Liquidità prosciugata, ma non è una cosa seria

- 10/03/2021
Secondo la ICI, l'equivalente americana della nostra Assogestioni, alla fine di gennaio i fondi comuni azionari americani detenevano liquidità per non più del 2% delle masse amministrate. Una proporzione esigua, quasi estrema: con il record di prosciugamento di mezzi, conseguito a dicembre: quando la liquidità fu pari all'1.9% del patrimonio gestito.
I fondi dunque sono pienamente investiti, e questo fa sorgere in molti il sospetto di una sovraesposizione che possa rivelarsi fatale. Il dato però va esaminato alla luce tanto della spietata concorrenza degli ETF ed in generale dei fondi passivi, che investono pressoché il 100% del patrimonio (ed in questo contesto lasciare risorse non investire può fare la differenza fra avvicinare il benchmark e rinunciare alla carriera); quanto del livello dei tassi di interesse: perché un conto è rimanere liquidi quando i rendimenti del mercato obbligazionario si collocano al 6%, cosa diversa è farlo quando sono poco più che positivi.

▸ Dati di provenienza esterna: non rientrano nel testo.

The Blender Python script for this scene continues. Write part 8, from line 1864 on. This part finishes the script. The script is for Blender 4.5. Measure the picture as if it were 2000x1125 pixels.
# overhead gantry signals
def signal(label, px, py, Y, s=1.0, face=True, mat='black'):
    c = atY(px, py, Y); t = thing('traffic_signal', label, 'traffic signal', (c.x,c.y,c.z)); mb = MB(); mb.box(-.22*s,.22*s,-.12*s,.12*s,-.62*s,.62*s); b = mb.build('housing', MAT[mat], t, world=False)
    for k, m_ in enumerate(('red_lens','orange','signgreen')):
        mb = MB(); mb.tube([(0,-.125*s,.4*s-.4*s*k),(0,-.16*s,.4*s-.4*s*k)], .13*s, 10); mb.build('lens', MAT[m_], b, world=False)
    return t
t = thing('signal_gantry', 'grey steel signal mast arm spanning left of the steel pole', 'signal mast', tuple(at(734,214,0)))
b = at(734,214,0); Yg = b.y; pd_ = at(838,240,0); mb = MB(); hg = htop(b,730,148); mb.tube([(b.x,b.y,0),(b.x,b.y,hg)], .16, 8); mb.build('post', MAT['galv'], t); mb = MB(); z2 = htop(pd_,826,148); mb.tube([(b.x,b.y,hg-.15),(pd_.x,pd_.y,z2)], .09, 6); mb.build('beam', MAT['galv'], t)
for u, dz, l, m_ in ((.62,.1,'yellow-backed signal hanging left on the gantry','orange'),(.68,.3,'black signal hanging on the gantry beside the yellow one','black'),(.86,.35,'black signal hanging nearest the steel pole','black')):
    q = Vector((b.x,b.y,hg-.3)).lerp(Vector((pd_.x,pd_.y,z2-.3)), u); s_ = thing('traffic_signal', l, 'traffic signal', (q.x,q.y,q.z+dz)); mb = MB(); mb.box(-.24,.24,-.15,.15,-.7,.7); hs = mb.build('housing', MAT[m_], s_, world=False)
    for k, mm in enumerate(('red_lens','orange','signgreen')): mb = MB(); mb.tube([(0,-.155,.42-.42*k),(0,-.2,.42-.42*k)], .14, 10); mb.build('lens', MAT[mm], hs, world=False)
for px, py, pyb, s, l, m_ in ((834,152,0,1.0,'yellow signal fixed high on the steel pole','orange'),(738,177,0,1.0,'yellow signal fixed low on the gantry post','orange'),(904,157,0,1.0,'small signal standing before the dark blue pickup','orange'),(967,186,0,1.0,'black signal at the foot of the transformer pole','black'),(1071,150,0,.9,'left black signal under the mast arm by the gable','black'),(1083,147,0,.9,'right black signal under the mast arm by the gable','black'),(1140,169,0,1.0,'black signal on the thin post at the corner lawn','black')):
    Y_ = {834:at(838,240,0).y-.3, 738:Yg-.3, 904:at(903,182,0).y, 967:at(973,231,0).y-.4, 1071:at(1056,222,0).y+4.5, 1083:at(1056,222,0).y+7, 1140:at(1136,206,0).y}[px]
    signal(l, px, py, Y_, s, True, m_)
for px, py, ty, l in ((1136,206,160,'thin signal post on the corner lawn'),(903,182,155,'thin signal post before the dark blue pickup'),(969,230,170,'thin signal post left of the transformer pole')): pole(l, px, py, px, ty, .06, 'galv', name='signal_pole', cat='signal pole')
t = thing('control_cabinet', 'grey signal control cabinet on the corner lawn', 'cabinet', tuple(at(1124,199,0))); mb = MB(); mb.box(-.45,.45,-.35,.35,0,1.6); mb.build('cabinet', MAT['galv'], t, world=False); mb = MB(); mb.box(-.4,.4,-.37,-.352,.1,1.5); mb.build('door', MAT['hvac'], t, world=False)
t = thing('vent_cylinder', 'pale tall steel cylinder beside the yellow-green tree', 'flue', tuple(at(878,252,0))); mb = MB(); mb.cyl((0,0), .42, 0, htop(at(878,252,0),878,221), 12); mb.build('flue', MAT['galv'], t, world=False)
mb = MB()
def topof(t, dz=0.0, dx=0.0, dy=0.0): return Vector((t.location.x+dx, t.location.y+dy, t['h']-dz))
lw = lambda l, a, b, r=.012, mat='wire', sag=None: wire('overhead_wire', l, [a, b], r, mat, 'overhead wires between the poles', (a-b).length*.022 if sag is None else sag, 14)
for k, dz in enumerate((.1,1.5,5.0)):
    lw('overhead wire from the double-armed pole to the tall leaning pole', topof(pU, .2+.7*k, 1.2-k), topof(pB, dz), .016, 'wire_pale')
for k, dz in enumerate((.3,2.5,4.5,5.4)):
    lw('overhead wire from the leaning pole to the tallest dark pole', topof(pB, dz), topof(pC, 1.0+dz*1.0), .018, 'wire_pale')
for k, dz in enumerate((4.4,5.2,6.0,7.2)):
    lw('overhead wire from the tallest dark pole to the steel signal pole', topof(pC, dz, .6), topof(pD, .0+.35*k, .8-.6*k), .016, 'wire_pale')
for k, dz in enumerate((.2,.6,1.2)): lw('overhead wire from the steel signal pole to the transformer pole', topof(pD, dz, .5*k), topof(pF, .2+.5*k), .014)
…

Il modello qui in alto combina le informazioni discusse. Il confronto fra rendimenti obbligazionari e liquidità mediamente accantonata dai fondi comuni azionari americani, esprimeva letture preoccupanti ad inizio 2000 e a metà 2007.
Nulla di simile si registra in questo momento, con l'indicatore che soltanto ora fuoriesce da una zona estrema, ma specularmente opposta. Siamo insomma reduci da livelli che in passato hanno suggerito l'opportunità di andare lunghi sul mercato azionario; non certo di vendere. Magari questa volta sarà differente, ma il corrente livello dei tassi di interesse ridimensiona pesantemente le implicazioni teoricamente sfavorevoli di una liquidità accantonata ridotta storicamente all'osso.